Aim of the exercise. Exactly the lines from the start of the data below through the line that contains "R = math.radians" are to be copied, with pictures left out.

Dataset section.
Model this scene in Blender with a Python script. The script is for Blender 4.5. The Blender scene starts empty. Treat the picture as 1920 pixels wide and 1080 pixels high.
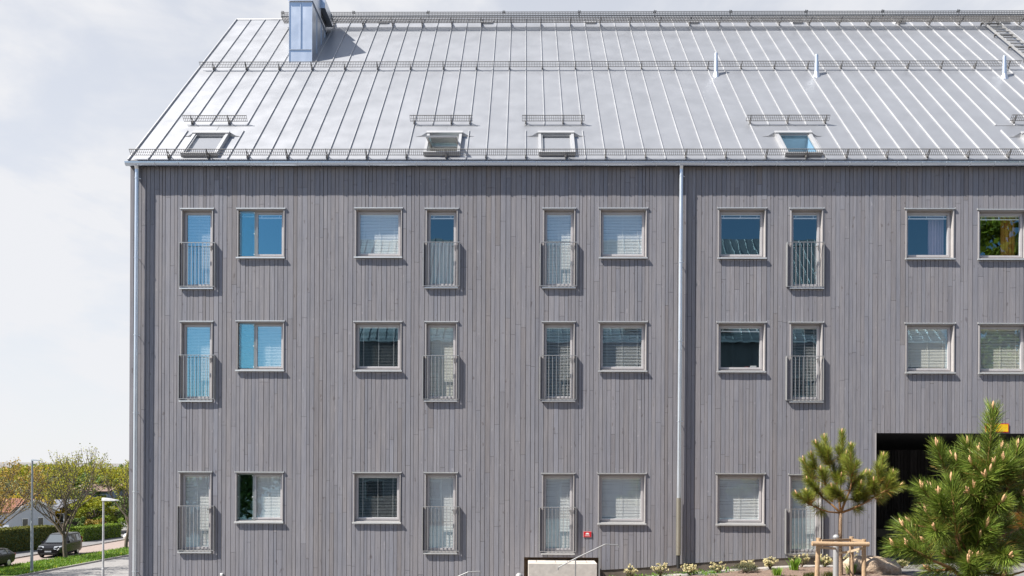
import bpy, math, random
import numpy as np
from mathutils import Vector, Matrix

random.seed(7)
RNG = np.random.default_rng(7)
S = bpy.context.scene
COL = S.collection
R = math.radians

# ------------------------------------------------------------------ camera
CAM = Vector((0.0, -22.0, 2.2))
F, CX, CY = 1540.0, 960.0, 900.0          # pixels of a 1920 x 1080 frame
def _rot():
    def m(r): return np.array(r)
    ya, pi_, ro = R(-0.709), 0.0, R(-0.268)
    c, s = math.cos(ya), math.sin(ya); Y = m([[c, -s, 0], [s, c, 0], [0, 0, 1]])
    c, s = math.cos(ro), math.sin(ro); Q = m([[c, 0, -s], [0, 1, 0], [s, 0, c]])
    return Q @ Y
CR = _rot()                                # world -> (right, forward, up)
cd = bpy.data.cameras.new('camera'); cam = bpy.data.objects.new('camera', cd); COL.objects.link(cam)
r_, f_, u_ = CR[0], CR[1], CR[2]
cam.matrix_world = Matrix(((r_[0], u_[0], -f_[0], CAM.x), (r_[1], u_[1], -f_[1], CAM.y), (r_[2], u_[2], -f_[2], CAM.z), (0, 0, 0, 1)))
cd.sensor_width = 36; cd.lens = F / 1920 * 36; cd.shift_y = (CY - 540) / 1920
cd.clip_start = 0.1; cd.clip_end = 2000
S.camera = cam
S.render.resolution_x, S.render.resolution_y = 1024, 576

def ray(px, py):
    v = np.array([(px - CX) / F, 1.0, -(py - CY) / F])
    return Vector(CR.T @ v)
def W(px, py, y=0.0):                      # point of a pixel on the plane Y = y
    d = ray(px, py); t = (y - CAM.y) / d.y
    return CAM + d * t
def G(px, py, z):                          # point of a pixel on the plane Z = z
    d = ray(px, py); t = (z - CAM.z) / d.z
    return CAM + d * t
EAVE = W(960, 299, -0.10)                  # a point of the eave line
XL = W(243, 303, -0.10).x
# roof pitch: the verge pixel at the ridge lies at the wall's own left X
d_ = ray(445, 37); t_ = XL / d_.x; _p = CAM + d_ * t_
PITCH = math.atan2(_p.z - EAVE.z, _p.y - EAVE.y)
RIDGE = _p
CP, SP = math.cos(PITCH), math.sin(PITCH)
RN = Vector((0, -SP, CP))                  # roof normal
RU = Vector((0, CP, SP))                   # up the roof
def RF(px, py, h=0.0):                     # point of a pixel on the roof plane raised by h
    d = ray(px, py); o = EAVE + RN * h
    t = (o - CAM).dot(RN) / d.dot(RN)
    return CAM + d * t
def RP(x, s, h=0.0):                       # roof point: x, distance s up the slope, height h
    return Vector((x, EAVE.y, EAVE.z)) + RU * s + RN * h
def rs(px, py):                            # (x, s) of a pixel on the roof
    p = RF(px, py); return p.x, (p - EAVE).dot(RU)
SL = (Vector((0, RIDGE.y, RIDGE.z)) - Vector((0, EAVE.y, EAVE.z))).dot(RU)
print('pitch', math.degrees(PITCH), 'eave', EAVE, 'ridge', RIDGE, 'slope', SL)

# ------------------------------------------------------------------ materials
def M(name):
    m = bpy.data.materials.new(name); m.use_nodes = True
    nt = m.node_tree; b = nt.nodes['Principled BSDF']
    return m, nt, b
def L(nt, a, b): nt.links.new(a, b)
def noise(nt, scale, detail=3, vec=None, stretch=None, rough=0.55):
    n = nt.nodes.new('ShaderNodeTexNoise'); n.inputs['Scale'].default_value = scale
    n.inputs['Detail'].default_value = detail; n.inputs['Roughness'].default_value = rough
    tc = nt.nodes.new('ShaderNodeTexCoord')
    if stretch:
        mp = nt.nodes.new('ShaderNodeMapping'); mp.inputs['Scale'].default_value = stretch
        L(nt, tc.outputs['Object'], mp.inputs['Vector']); L(nt, mp.outputs['Vector'], n.inputs['Vector'])
    else:
        L(nt, tc.outputs['Object'], n.inputs['Vector'])
    return n
def ramp(nt, src, stops):
    r = nt.nodes.new('ShaderNodeValToRGB'); e = r.color_ramp.elements
    while len(e) < len(stops): e.new(0.5)
    for k, (p, c) in enumerate(stops):
        e[k].position = p; e[k].color = (*c, 1) if len(c) == 3 else c
    L(nt, src, r.inputs['Fac']); return r
def mixc(nt, mode, fac, a, b):
    x = nt.nodes.new('ShaderNodeMix'); x.data_type = 'RGBA'; x.blend_type = mode
    for sock, v in ((x.inputs[0], fac), (x.inputs[6], a), (x.inputs[7], b)):
        if hasattr(v, 'is_linked'): L(nt, v, sock)
        elif isinstance(v, (int, float)): sock.default_value = v
        else: sock.default_value = (*v, 1)
    return x.outputs[2]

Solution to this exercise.
Model this scene in Blender with a Python script. The script is for Blender 4.5. The Blender scene starts empty. Treat the picture as 1920 pixels wide and 1080 pixels high.
import bpy, math, random
import numpy as np
from mathutils import Vector, Matrix

random.seed(7)
RNG = np.random.default_rng(7)
S = bpy.context.scene
COL = S.collection
R = math.radians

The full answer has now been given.